I heard on the grapevine one of the teaching assistants at my workplace has been moved up a level. This is due to the fact that the child he works alongside has specific needs and he has worked with her and understands her probably more than any other staff member. Also, due to the nature of the job, the level required was higher than his previous level. I am at the same level he was at before the promotion. I might have liked this job. Is this legally fair? The 'job' has not been adversised anywhere.
I don't know if this is relevant, but yesterday a teacher was saying how some of the other teachers are only instructors and aren't proper teachers. But if a proper teacher comes along able to do the instructors job, the school is obliged to give them an interview.

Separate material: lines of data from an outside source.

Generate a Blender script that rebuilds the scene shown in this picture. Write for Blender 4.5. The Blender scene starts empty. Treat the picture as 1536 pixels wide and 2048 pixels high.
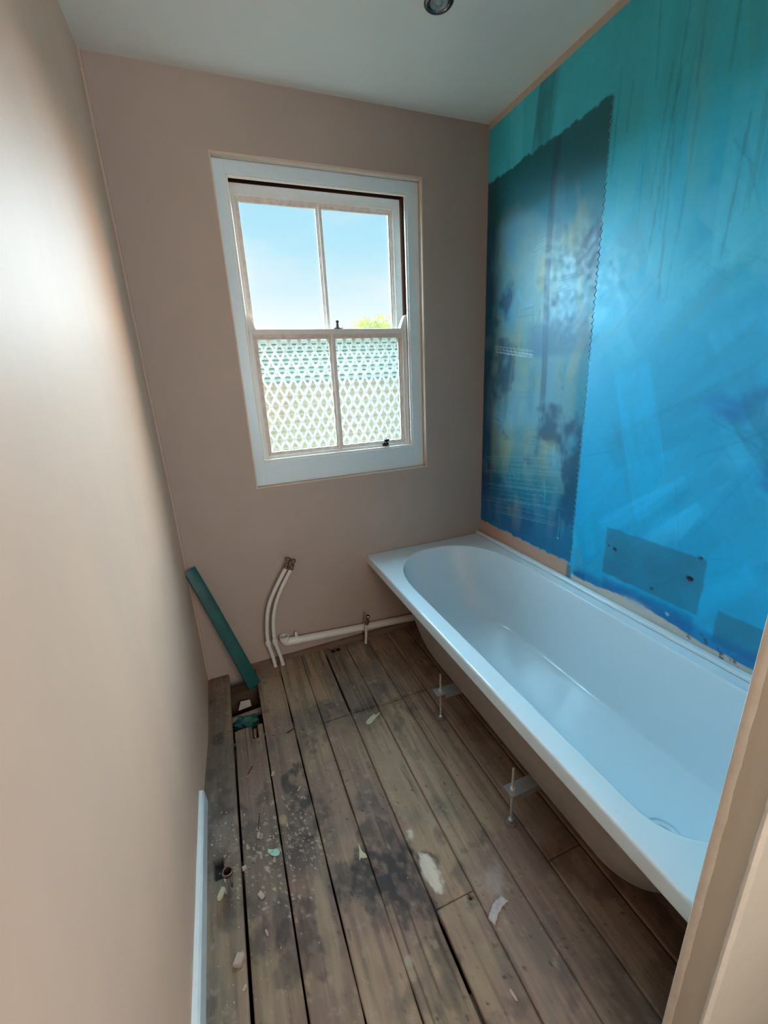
import bpy, bmesh, math, random
import numpy as np
from mathutils import Vector, Matrix

random.seed(7); rng = np.random.default_rng(7)
S = bpy.context.scene
COL = S.collection
PI = math.pi

# ------------------------------------------------------------------ camera
W, H = 1.562, 2.429
cam_d = bpy.data.cameras.new('camera'); cam = bpy.data.objects.new('camera', cam_d); COL.objects.link(cam)
Rm = Matrix(((0.92913115, -0.36660551, -0.04812177), (0.15345778, 0.2639299, 0.95225612), (-0.33640156, -0.89215549, 0.30148396)))
cam.matrix_world = Matrix.Translation((0.23451753, -1.95435378, 1.37124265)) @ Rm.transposed().to_4x4()
cam_d.sensor_fit = 'HORIZONTAL'; cam_d.sensor_width = 36.0; cam_d.lens = 839.624507 / 1536 * 36
cam_d.clip_start = 0.02
S.camera = cam
S.view_settings.view_transform = 'Standard'; S.view_settings.look = 'None'
S.view_settings.gamma = 1; S.view_settings.exposure = 0.0
try: S.view_settings.use_curve_mapping = False
except Exception: pass

# ------------------------------------------------------------------ light
def new_light(name, kind, color, energy, d=None, loc=(0, 0, 0), angle=None, size=None):
    l = bpy.data.lights.new(name, kind); l.color = color; l.energy = energy
    o = bpy.data.objects.new(name, l); COL.objects.link(o); o.location = loc
    if d is not None: o.rotation_euler = Vector(d).to_track_quat('-Z', 'Y').to_euler()
    if angle: l.angle = math.radians(angle)
    if size: l.shape = 'RECTANGLE'; l.size, l.size_y = size
    return o
SKY_E, SUN_E, HALL_E = 84.0, 16.5, 27.5
new_light('sky_light', 'SUN', (0.40, 0.77, 1.0), SKY_E, d=(0.38, -1, -0.72), loc=(0, 6, 6), angle=124)
new_light('hazy_low_sun', 'SUN', (1.0, 0.75, 0.56), SUN_E, d=(-0.60, -1, -0.34), loc=(6, 6, 4), angle=62)
new_light('landing_fill', 'AREA', (1.0, 0.94, 0.88), HALL_E, d=(0, 1, -0.05), loc=(0.78, -3.36, 1.5), size=(1.0, 1.3))  # added fill lamp, out of view on the landing, brightens the room

w = bpy.data.worlds.new('sky'); S.world = w; w.use_nodes = True
nt = w.node_tree; nt.nodes.clear()
def N(nt, t, **k):
    n = nt.nodes.new(t)
    for a, b in k.items(): setattr(n, a, b)
    return n
out = N(nt, 'ShaderNodeOutputWorld'); bg = N(nt, 'ShaderNodeBackground'); tc = N(nt, 'ShaderNodeTexCoord')
sep = N(nt, 'ShaderNodeSeparateXYZ'); nt.links.new(tc.outputs['Generated'], sep.inputs[0])
ramp = N(nt, 'ShaderNodeValToRGB'); e = ramp.color_ramp.elements
e[0].position = 0.0; e[0].color = (0.90, 0.97, 0.99, 1); e[1].position = 0.5; e[1].color = (0.28, 0.70, 0.98, 1)
m_ = ramp.color_ramp.elements.new(0.14); m_.color = (0.82, 0.96, 1.0, 1)
m_ = ramp.color_ramp.elements.new(0.26); m_.color = (0.46, 0.84, 1.0, 1)
nt.links.new(sep.outputs['Z'], ramp.inputs[0])
nz = N(nt, 'ShaderNodeTexNoise'); nz.inputs['Scale'].default_value = 2.6; nz.inputs['Detail'].default_value = 6; nz.inputs['Roughness'].default_value = 0.6
mp = N(nt, 'ShaderNodeMapping'); mp.inputs['Scale'].default_value = (1, 1, 3.0); mp.inputs['Rotation'].default_value = (0, 0.35, 0.2)
nt.links.new(tc.outputs['Generated'], mp.inputs[0]); nt.links.new(mp.outputs[0], nz.inputs['Vector'])
cr = N(nt, 'ShaderNodeValToRGB'); cr.color_ramp.elements[0].position = 0.46; cr.color_ramp.elements[1].position = 0.72
cr.color_ramp.elements[1].color = (0.7, 0.7, 0.7, 1)
nt.links.new(nz.outputs[0], cr.inputs[0])
mx = N(nt, 'ShaderNodeMix', data_type='RGBA'); nt.links.new(cr.outputs[0], mx.inputs[0]); nt.links.new(ramp.outputs[0], mx.inputs[6]); mx.inputs[7].default_value = (0.95, 0.98, 1.0, 1)
nt.links.new(mx.outputs[2], bg.inputs[0]); bg.inputs[1].default_value = 1.0; nt.links.new(bg.outputs[0], out.inputs[0])

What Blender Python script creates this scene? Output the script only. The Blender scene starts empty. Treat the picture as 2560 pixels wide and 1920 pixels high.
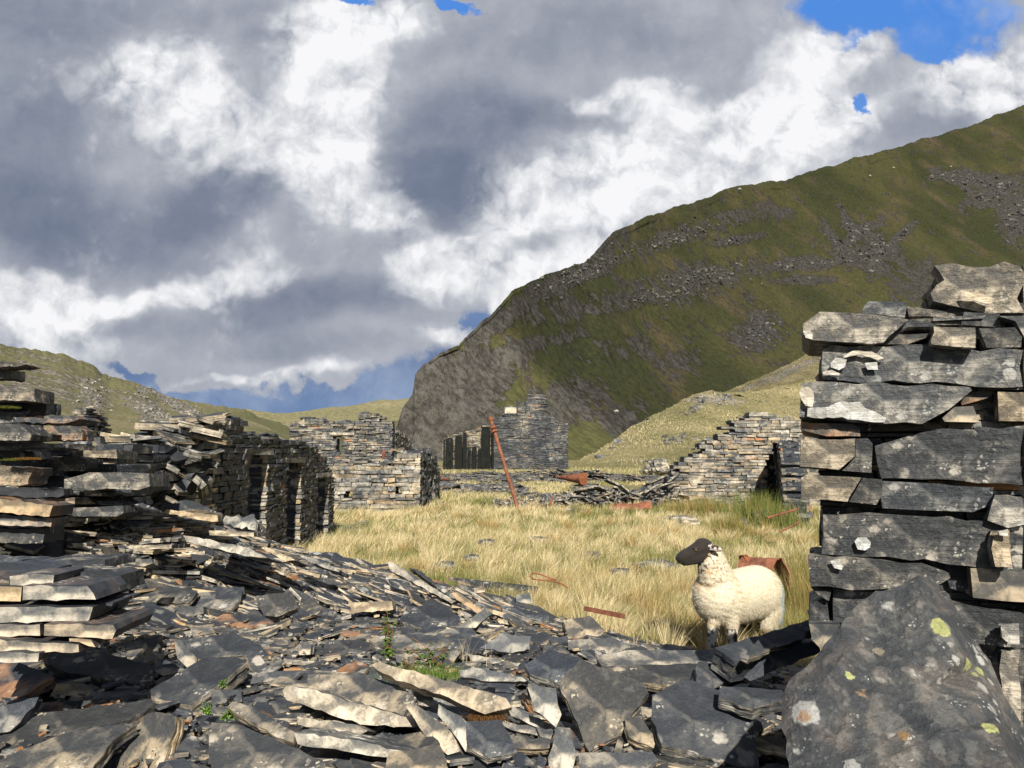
import bpy, bmesh, math, random
import numpy as np
from mathutils import Vector, Matrix, noise
R = math.radians
scene = bpy.context.scene
col = scene.collection

# ------------------------------------------------------------------ camera
CAM = Vector((0, 0, 1.45)); PITCH = math.atan(170/1849.0); F = 1849.0
cd = bpy.data.cameras.new("camera"); cam = bpy.data.objects.new("camera", cd); col.objects.link(cam)
cam.location = CAM; cam.rotation_euler = (R(90)+PITCH, 0, 0)
cd.sensor_width = 36; cd.lens = 36*F/2560; cd.clip_end = 8000; cd.clip_start = 0.05
scene.camera = cam
scene.render.resolution_x = 1024; scene.render.resolution_y = 768
scene.view_settings.view_transform = 'Standard'; scene.view_settings.look = 'None'
scene.view_settings.exposure = 0.55; scene.view_settings.gamma = 1

# ------------------------------------------------------------------ sun
SUN_EL, SUN_AZ = R(39), R(-7)          # light travels forward and a little to the left
to_sun = Vector((-math.sin(SUN_AZ)*math.cos(SUN_EL), -math.cos(SUN_AZ)*math.cos(SUN_EL), math.sin(SUN_EL)))
sd = bpy.data.lights.new("sun", 'SUN'); sd.energy = 5.0; sd.angle = R(0.5); sd.color = (1.0, 0.93, 0.80)
so = bpy.data.objects.new("sun", sd); col.objects.link(so)
so.rotation_euler = to_sun.to_track_quat('Z', 'Y').to_euler(); so.location = (-5, -10, 8)

def ray(px, py):
    d = Vector((px-1280, 0, 0)) + Vector((0, -math.sin(PITCH), math.cos(PITCH)))*(960-py) + Vector((0, math.cos(PITCH), math.sin(PITCH)))*F
    return d
def at(px, py, Y):
    d = ray(px, py); return CAM + d*(Y/d.y)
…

I'm not up on employment law but I'm guessing it must be legal. I work in the civil service and I can think of about 20 people at my place that have been promoted without the post being advertised in the last year. They get round it by putting them on 'temporary' promotion which only requires the manager to deem them the most suitable. They never revert to their previous grade though.
You do not interview for a promotion within a job role. A different job yes but not for a promotion. Moving up a level seems to me to be a promotion within a job and not a completely new job.
As above. There is a certain amount of being in the right place at the right time, as well as an ability to brown-nose, to be lucky in these situations.
Better luck next time.
thanks all, guess I missed out on that one then. Oh well an extra 20 quid or so a month for the new job, hardly worth the bother really but interesting replies, thanks again.